Lot 749
Wells, Fargo & Co., Ehrenberg, Dec 8, blue oval cancel 3¢ green entire with "Wells, Fargo & Co." paid frank from the Whipple correspondence to San Diego Cal., photocopy of original 1877 letter accompanies; restored at right slightly affecting indicia, Fine appearance.Estimate $750 - 1,000.
THE ONLY RECORDED WELLS FARGO & CO. EHRENBERG USE.
The winter snows of 1868 brought devastating spring floods to the Colorado River and interrupted the easy steamboat service La Paz had enjoyed. The heavy river flow scoured the mainstream of the Color River so deeply that steamers could no longer gain access to the town of La Paz by the shallow La Paz slough. Efforts to link La Paz to the mainstream nearly two miles away by a corduroy wagon road proved unsuccessful. Such isolation from steamboat traffic marked the rapid decay of La Paz as the principal supply point on the river. In a very short time the firm of Gray & Co. dissolved. The town's next largest mercantile firm, J. Goldwater & Bro., built a new store and warehouse on more solid ground near the east anchore of the Bradshaw Ferry six miles to the south.

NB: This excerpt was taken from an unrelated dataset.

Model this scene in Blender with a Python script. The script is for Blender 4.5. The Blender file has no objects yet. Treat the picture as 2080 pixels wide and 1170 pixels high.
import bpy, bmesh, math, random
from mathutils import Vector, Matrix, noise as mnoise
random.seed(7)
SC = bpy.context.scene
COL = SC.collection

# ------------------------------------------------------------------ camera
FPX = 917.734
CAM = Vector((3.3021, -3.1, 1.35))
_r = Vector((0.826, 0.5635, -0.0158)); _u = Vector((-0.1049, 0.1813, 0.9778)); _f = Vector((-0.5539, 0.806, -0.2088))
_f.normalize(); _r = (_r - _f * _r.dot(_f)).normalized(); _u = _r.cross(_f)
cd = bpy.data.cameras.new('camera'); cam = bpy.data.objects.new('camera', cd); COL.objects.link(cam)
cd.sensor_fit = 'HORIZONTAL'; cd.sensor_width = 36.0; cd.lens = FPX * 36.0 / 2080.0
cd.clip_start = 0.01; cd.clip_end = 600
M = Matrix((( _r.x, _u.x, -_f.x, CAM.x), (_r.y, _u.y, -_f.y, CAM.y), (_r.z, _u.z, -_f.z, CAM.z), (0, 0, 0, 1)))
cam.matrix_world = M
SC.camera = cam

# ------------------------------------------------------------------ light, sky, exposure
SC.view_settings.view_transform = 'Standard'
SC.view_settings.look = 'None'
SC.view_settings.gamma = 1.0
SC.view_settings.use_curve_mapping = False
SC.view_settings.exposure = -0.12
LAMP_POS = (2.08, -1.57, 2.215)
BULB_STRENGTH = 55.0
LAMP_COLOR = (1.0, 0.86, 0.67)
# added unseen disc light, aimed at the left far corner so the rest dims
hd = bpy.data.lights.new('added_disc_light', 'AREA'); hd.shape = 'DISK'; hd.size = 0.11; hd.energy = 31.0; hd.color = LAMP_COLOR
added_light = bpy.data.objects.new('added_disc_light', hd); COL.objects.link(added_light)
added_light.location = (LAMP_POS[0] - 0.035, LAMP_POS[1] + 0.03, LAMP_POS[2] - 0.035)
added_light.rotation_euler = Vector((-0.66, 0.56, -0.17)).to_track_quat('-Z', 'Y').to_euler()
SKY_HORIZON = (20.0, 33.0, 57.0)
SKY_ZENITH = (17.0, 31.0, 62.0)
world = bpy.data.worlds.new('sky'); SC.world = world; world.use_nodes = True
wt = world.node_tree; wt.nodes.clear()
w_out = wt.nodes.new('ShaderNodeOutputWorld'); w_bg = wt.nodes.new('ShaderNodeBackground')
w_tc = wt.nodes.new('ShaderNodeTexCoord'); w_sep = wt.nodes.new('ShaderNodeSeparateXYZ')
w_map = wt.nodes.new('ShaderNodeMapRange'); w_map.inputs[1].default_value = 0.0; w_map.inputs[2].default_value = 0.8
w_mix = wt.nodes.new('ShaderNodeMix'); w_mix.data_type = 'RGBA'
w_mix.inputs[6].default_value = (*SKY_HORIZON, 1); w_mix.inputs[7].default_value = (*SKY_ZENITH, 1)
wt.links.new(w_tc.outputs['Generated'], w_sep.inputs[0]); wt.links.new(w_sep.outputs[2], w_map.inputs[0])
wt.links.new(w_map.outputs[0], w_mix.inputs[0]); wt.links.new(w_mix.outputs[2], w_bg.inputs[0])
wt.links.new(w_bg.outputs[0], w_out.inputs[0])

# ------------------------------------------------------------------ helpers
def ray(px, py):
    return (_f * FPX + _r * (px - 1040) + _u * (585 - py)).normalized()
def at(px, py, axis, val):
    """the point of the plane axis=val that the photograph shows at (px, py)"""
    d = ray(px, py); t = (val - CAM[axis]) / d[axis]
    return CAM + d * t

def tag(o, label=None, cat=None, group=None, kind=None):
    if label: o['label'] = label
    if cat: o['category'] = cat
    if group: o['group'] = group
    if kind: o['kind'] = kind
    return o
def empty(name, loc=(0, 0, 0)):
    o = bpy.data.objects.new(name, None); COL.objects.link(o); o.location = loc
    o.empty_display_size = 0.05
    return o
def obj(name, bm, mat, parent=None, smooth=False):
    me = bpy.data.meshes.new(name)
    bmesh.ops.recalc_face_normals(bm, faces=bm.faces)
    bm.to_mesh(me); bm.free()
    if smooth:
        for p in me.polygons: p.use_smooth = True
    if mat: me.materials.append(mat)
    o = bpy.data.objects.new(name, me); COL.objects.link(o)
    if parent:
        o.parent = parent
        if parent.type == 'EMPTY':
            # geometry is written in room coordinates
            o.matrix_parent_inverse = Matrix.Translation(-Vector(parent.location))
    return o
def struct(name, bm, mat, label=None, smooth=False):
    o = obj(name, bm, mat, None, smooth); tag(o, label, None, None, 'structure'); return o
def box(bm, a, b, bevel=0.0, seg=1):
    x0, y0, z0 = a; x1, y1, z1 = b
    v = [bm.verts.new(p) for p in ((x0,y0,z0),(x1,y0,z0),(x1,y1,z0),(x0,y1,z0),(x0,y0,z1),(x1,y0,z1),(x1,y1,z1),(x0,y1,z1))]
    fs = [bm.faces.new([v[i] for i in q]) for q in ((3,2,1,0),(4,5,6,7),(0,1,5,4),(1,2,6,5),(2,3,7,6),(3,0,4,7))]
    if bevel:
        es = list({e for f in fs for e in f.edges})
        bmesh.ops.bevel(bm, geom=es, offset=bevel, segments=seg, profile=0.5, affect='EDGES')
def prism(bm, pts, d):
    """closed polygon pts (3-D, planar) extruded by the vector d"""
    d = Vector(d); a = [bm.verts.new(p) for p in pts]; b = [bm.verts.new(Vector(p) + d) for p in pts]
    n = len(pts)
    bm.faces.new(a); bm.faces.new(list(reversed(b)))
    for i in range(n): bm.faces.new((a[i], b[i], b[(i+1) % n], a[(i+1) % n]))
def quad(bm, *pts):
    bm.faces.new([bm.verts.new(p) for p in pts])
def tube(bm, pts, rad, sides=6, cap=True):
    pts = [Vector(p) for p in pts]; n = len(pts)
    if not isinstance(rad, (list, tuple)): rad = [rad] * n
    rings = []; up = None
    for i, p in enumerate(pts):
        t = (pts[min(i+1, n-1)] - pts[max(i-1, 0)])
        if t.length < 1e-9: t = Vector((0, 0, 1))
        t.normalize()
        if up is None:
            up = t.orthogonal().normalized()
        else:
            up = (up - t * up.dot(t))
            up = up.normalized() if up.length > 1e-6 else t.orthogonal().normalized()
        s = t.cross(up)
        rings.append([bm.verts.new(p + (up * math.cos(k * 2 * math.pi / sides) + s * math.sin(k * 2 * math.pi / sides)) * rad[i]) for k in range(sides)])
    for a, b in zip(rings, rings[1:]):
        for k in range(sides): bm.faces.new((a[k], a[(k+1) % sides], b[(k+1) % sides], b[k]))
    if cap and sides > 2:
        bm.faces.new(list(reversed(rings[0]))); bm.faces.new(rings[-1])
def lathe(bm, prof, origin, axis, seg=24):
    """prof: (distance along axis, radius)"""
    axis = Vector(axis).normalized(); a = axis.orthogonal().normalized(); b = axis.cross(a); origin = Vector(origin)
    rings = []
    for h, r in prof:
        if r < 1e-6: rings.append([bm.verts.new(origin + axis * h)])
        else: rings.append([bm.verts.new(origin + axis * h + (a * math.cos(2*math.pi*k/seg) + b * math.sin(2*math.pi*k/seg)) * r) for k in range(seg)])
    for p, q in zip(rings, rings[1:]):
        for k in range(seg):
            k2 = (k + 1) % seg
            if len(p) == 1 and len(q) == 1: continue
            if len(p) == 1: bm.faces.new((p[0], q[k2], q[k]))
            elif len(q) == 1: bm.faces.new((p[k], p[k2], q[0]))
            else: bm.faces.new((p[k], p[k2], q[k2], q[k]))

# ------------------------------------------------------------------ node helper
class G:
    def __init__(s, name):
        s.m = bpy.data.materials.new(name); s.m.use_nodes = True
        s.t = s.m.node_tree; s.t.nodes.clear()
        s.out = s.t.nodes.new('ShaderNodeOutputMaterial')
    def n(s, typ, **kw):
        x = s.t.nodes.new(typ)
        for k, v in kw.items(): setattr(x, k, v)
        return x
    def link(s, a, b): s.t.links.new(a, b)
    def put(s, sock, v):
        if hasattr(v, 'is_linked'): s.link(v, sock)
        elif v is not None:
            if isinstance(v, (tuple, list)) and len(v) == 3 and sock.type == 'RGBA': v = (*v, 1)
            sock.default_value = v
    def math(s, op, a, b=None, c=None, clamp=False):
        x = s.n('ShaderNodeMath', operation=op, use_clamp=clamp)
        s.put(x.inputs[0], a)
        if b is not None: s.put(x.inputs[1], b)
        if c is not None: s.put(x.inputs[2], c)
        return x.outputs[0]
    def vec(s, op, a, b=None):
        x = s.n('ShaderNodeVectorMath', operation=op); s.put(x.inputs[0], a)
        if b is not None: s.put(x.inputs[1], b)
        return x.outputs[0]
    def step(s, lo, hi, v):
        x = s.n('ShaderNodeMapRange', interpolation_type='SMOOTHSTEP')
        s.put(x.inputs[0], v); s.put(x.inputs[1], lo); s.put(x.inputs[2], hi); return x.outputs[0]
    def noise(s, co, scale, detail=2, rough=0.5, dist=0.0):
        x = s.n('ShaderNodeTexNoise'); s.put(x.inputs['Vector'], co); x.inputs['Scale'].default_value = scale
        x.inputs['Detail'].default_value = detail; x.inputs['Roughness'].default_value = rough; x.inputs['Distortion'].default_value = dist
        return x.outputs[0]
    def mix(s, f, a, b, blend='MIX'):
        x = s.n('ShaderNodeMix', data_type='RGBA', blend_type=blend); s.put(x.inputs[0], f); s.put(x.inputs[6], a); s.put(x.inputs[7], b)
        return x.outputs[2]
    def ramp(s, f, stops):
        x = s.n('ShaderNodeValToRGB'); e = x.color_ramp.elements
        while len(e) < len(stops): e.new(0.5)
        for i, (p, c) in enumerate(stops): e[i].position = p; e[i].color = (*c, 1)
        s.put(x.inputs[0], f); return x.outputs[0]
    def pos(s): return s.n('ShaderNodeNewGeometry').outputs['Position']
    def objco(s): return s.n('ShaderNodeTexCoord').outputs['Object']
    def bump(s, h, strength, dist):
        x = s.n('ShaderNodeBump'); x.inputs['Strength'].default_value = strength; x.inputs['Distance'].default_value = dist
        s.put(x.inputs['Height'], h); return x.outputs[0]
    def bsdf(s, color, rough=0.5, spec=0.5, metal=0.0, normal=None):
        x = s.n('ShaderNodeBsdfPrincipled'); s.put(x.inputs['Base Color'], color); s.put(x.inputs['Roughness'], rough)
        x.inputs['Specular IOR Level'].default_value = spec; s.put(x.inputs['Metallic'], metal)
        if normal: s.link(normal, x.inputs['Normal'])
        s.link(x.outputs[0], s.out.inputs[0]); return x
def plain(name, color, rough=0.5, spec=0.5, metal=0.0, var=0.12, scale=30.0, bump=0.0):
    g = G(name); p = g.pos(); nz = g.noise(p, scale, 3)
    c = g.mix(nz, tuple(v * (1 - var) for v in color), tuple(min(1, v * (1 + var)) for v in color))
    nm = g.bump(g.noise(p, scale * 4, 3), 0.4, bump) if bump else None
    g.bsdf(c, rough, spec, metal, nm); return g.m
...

Thus began an exodus from La Paz and the conversion of the scattered adobes and jacals of Olive City and Mineral City into a new thriving community that Mike Goldwater - grandfather of Arizona's U.S. Senator Barry Goldwater - decided to call Ehrenberg for a German friend who had been murdered by Indias in 1866. By 1871, there were only two Wells Fargo offices in Arizona Territory - at Ehrenberg and Arizona City (Yuma).